Armageddon uses a hicap trafo and both secondary windings are in series to yield the 110v or so to power the motor , I suppose the saftey regs might put a damper on using that many Vs to power the nadi then there is the diode needed to rectify it, perhaps making it not perform too well.
 
The explanation provided by Naim was that the diode providing the light had a negative effect om sound quality.

Hans
 
There has never been a illuminated logo on the Armageddon. The official line was that it would degrade the sound but I suspect that it was power dissipation in any dropper resistor or flicker due to AC that would have the problem.
 
They just couldn't be arsed, rectifiers, smoothing caps, dropper resistors all for an LED. If it bothers you a cheap high quality smps could be fed off the mains input, just make sure it's adequately filtered not to have any effect.
 
They could have illuminated it with a neon and a 470k resistor. Cost 20p. Series resistor on an LED would generate heat. Say a 5W resistor (20 mA at 240V) is quite chunky and will get warm. Even if a geddon runs on 110V you are still into 2 or 3W.
 
If that's the reason why not with the hicap?

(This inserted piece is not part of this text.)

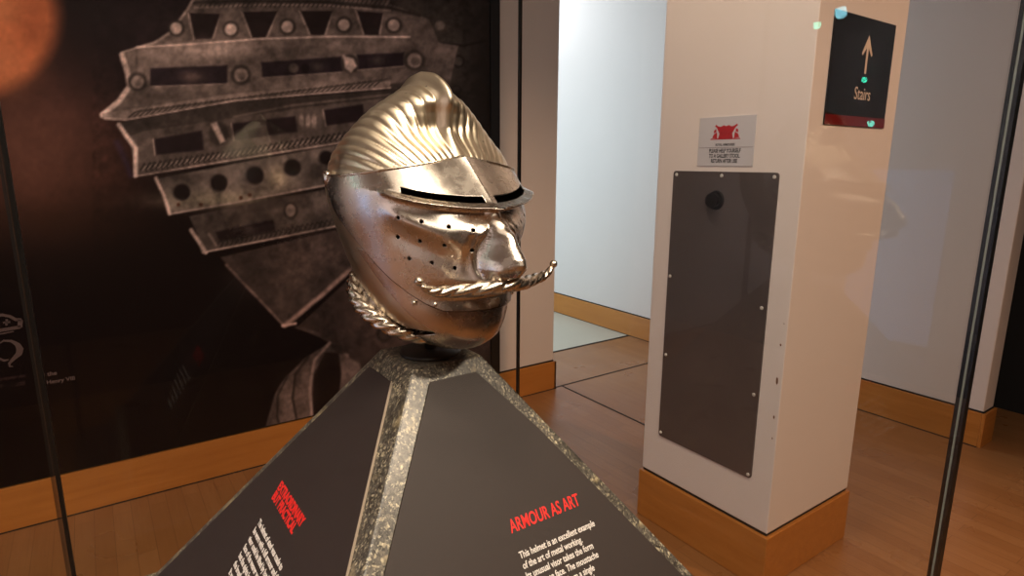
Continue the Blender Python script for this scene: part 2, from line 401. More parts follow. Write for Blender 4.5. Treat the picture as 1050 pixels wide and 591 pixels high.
    # second plate
    P1 = [(124, 55), (150, 48), (265, 41), (420, 39), (470, 47), (460, 92), (420, 84), (300, 95), (240, 102), (128, 122), (106, 121), (103, 116), (122, 104), (133, 92), (130, 74)]
    fill(P1, G(96)); glow(215, 52, 42, 9, G(158), .9); glow(350, 48, 50, 9, G(120), .6); glow(300, 52, 22, 8, G(66), .5); glow(170, 98, 42, 7, G(62), .55); glow(420, 70, 40, 30, G(66), .6)
    glow(330, 86, 60, 6, G(128), .7)
    stroke([(140, 48.5), (200, 45), (265, 40), (340, 37.5), (420, 38)], G(186), 1.8, 1)
    stroke([(125, 56), (131, 76), (133, 88), (122, 104), (105, 118)], G(186), 5.5, 1.2); stroke([(140, 52), (140, 70), (137, 88)], G(70), 3, 1.5, .7)
    for q in ([(154, 70), (233, 67), (233, 86), (154, 89)], [(268, 64), (350, 58), (352, 74), (269, 80)], [(366, 56), (414, 54), (414, 68), (367, 72)]):
        fill(q, (32, 25, 30), 1.2); stroke([q[3], q[2]], G(128), 1.2, 1)
    glow(197, 79, 12, 6, (92, 76, 72), .8); disc(301, 70, 5, G(84)); glow(325, 68, 7, 5, G(60), .8); disc(313, 70, 4.5, (22, 17, 20)); glow(388, 62, 8, 5, G(56), .8)
    for x, y, r in ((141, 84, 7), (247, 77, 7.5), (425, 62, 8)):
        disc(x, y, r+3, G(54), 1.5); disc(x, y, r-.5, G(126)); disc(x+1, y+1, r-3.5, G(92))
    disc(359, 65, 9, G(50), 1.5); fill([(352, 57), (362, 60), (366, 68), (360, 75), (354, 70)], G(172), 1.2)
    fill([(104, 116), (128, 113), (240, 96), (300, 91), (400, 83), (400, 89), (300, 97), (240, 103), (130, 123), (106, 122)], G(128), 1)
    for k in range(46):
        x = 132+k*5.6; y = 117-(x-132)*.128; stroke([(x, y+3.5), (x+6, y-1.5), (x+13, y-4)], G(60), 1.5, .7, 1)
    stroke([(108, 121.5), (130, 123), (240, 103.5), (300, 98), (400, 90)], G(176), 1.6, 1)
    # band in shade below it
    P2s = [(122, 126), (240, 105), (300, 100), (430, 90), (430, 112), (330, 128), (240, 140), (140, 152)]
    fill(P2s, G(48)); glow(230, 122, 60, 8, G(60), .6)
    stroke([(240, 120), (300, 108), (400, 97)], G(92), 1.4, 1.4)
    # third plate
    P2 = [(132, 140), (150, 134), (330, 108), (420, 98), (420, 140), (345, 146), (240, 163), (138, 180), (137, 165)]
    fill(P2, G(72)); glow(300, 147, 60, 6, G(92), .5)
    for q in ([(157, 143), (207, 134), (209, 154), (159, 159)], [(237, 127), (303, 119), (305, 135), (240, 144)], [(331, 113), (372, 107), (374, 124), (334, 129)]):
        fill(q, (28, 21, 24), 1.2); stroke([q[0], q[3]], G(120), 1.6, 1)
    glow(270, 134, 4, 8, G(72), .7)
    disc(224, 137, 10, G(46), 1.5, 12); fill([(216, 127), (222, 125), (231, 145), (226, 147)], G(176), 1.4)
    for x in (309, 316, 322): disc(x, 124, 2.6, G(120), 1, 6)
    for k in range(40):
        x = 144+k*5.4; y = 172-(x-144)*.158
        stroke([(x, y+3), (x+4, y-4), (x+9, y+1), (x+6, y+4)], G(34), 1.4, .7, 1)
        stroke([(x+2, y+3), (x+6, y-2)], G(130), 1.2, .7, .8)
    stroke([(138, 181), (240, 164), (345, 147), (410, 138)], G(156), 1.8, 1)
    stroke([(122, 128), (130, 140), (139, 152), (139, 180)], G(176), 4.5, 1.2); stroke([(120, 146), (130, 168), (134, 180)], (38, 32, 58), 4, 3, .6)
    # fourth plate with round holes
    P3 = [(163, 183), (240, 168), (345, 149), (410, 142), (410, 180), (345, 189), (240, 208), (174, 220), (170, 200)]
    fill(P3, G(84, -.02)); glow(225, 205, 60, 9, (134, 124, 108), .8); glow(285, 182, 12, 12, (142, 130, 112), .8); glow(320, 178, 18, 12, G(56), .7); glow(190, 182, 30, 6, G(44), .7); glow(330, 160, 22, 8, G(120), .5)
    for x, y, r in ((186, 197, 8.3), (224, 187.5, 8.6), (261, 180, 8.8), (299.5, 172, 8.4), (334, 162, 7)):
        disc(x, y, r+1, G(54), 1.2); disc(x+.6, y, r-.4, (20, 15, 16), 1.2)
    for x, y in ((183, 210), (206, 210), (256, 200), (247, 203)): disc(x, y, 1.8, (60, 34, 24), 1.2)
    stroke([(160, 183), (168, 200), (174, 219)], G(186), 3.6, 1.2); stroke([(175, 219.5), (240, 208), (345, 188)], G(150), 1.6, 1)
    # fifth plate
    P4 = [(194, 222), (240, 212), (345, 192), (410, 186), (410, 226), (345, 232), (206, 259), (202, 240)]
    fill(P4, G(58)); glow(305, 222, 30, 12, G(82), .6)
    fill([(221, 238), (280, 225), (283, 238), (226, 248)], (24, 18, 20), 1.2); glow(256, 236, 6, 4, G(60), .8)
    disc(298, 216, 7.5, G(38), 1.2, 9); disc(298, 216, 5, G(112), 1, 6.5); disc(328, 206, 9, G(78), 2)
    for k in range(30):
        x = 222+k*5.0; y = 250-(x-222)*.19
        stroke([(x, y+3), (x+3, y-3), (x+7, y), (x+4, y+4)], G(36), 1.4, .7, 1)
    stroke([(208, 259), (275, 246), (345, 232)], G(160), 1.6, 1); stroke([(196, 236), (204, 248), (211, 259)], G(156), 4, 1.2); stroke([(214, 240), (222, 252)], G(110), 1.5, 1.5)
    # chin and neck plates
    fill([(226, 264), (345, 236), (410, 232), (410, 250), (358, 278), (298, 334), (290, 334)], G(52, .04)); glow(330, 262, 36, 22, G(78, .05), .8); glow(262, 285, 26, 22, G(40, .04), .7)
    stroke([(232, 272), (290, 333)], G(118, .05), 2.2, 1.4, .8); stroke([(292, 334), (330, 303), (362, 274)], G(132, .06), 4.6, 1.5); stroke([(290, 334), (303, 332)], G(180, .05), 2.6, 1.2)
    fill([(304, 336), (330, 312), (362, 282), (520, 330), (500, 470), (372, 470), (352, 384), (340, 352)], G(46, .08)); glow(420, 340, 42, 30, G(72, .08), .8)
    stroke([(304, 336), (325, 342), (340, 352)], G(64, .05), 2, 1.5)
    disc(394, 343, 8, G(34, .05), 1.6); disc(394, 343, 5, G(54, .05), 1.4); disc(354, 366, 4, G(110, .05), 1.4)
    fill([(347, 362), (368, 372), (400, 470), (330, 470), (336, 420)], G(84, .05), 1.5)
    # shoulder lames
    fill([(262, 470), (275, 428), (282, 404), (292, 388), (312, 368), (338, 351), (348, 366), (344, 392), (332, 422), (326, 470)], G(66, .04), 1.3)
    fill([(334, 362), (347, 362), (350, 384), (340, 470), (322, 470), (318, 420), (322, 384)], (20, 13, 13), 1.4)
    glow(296, 420, 9, 22, G(104, .04), .8); glow(314, 402, 7, 22, G(96, .04), .6); stroke([(338, 352), (322, 370), (318, 398), (320, 432)], G(132, .04), 2.6, 1.4)
    stroke([(316, 366), (303, 384), (300, 408), (306, 440)], G(26, .04), 2, 1.3); stroke([(294, 387), (285, 405), (284, 428), (290, 446)], G(30, .04), 2, 1.3)
    # captions too dim to read
    for y in (389, 396.5):
        blend((np.abs(py-(y-(px)*.13)) < 1.6)*(px > -60)*(px < 26)*(.25+.5*(f2 > .5)), (52, 38, 38))
    lum = img.mean(1)
    f4 = fractal(4, 2); tex = 1+np.where(px > 95, 1, .25)*((f1-.5)*.7+(f2-.5)*.6+(f4-.5)*.35)*np.clip(lum/45, 0, 1)
    img *= tex[:, None]
    img = np.clip(img, 0, 255)/255
    return np.where(img <= .04045, img/12.92, ((img+.055)/1.055)**2.4)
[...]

The Hicap is a DC power supply. Dropping DC to an LED is trivial. The Armageddon is an AC power supply. I guess they didn't want to introduce a DC offset, however small, by rectifying the output.
 
Theres no need to rectify the feed to an LED, it's a diode. It won't flicker visibly because the response time to emit light is more than 1/50 sec.
 
Er, no; the reason to is that LED reverse voltage tolerance is unspecified , and usu lousy.
5-7v vDC in reverse will be about the max any LED will likely take repeatedly; and more will kill 'em dead: PN forward biased junctions yes, general purpose diodes, no: not by a long shot

(usu way to protect LEDs in ac applications as well as suitable series R, is just add cheapo 1n4007 in anti-parallel, limiting the reverse voltage to c 0.7v; cost, <1p)
 
Er, no; the reason to is that LED reverse voltage tolerance is unspecified , and usu lousy.
5-7v vDC in reverse will be about the max any LED will likely take repeatedly; and more will kill 'em dead: PN forward biased junctions yes, general purpose diodes, no: not by a long shot

(usu way to protect LEDs in ac applications as well as suitable series R, is just add cheapo 1n4007 in anti-parallel, limiting the reverse voltage to c 0.7v; cost, <1p)
I didn't know that Martin, thanks. Still, that's an easy fix. The heat from the series R is still a headache though.
 
I seem to remember the Naim dealer had an LED kit that could be retrofitted to my 'Geddon if I was that bothered about it. I wasn't.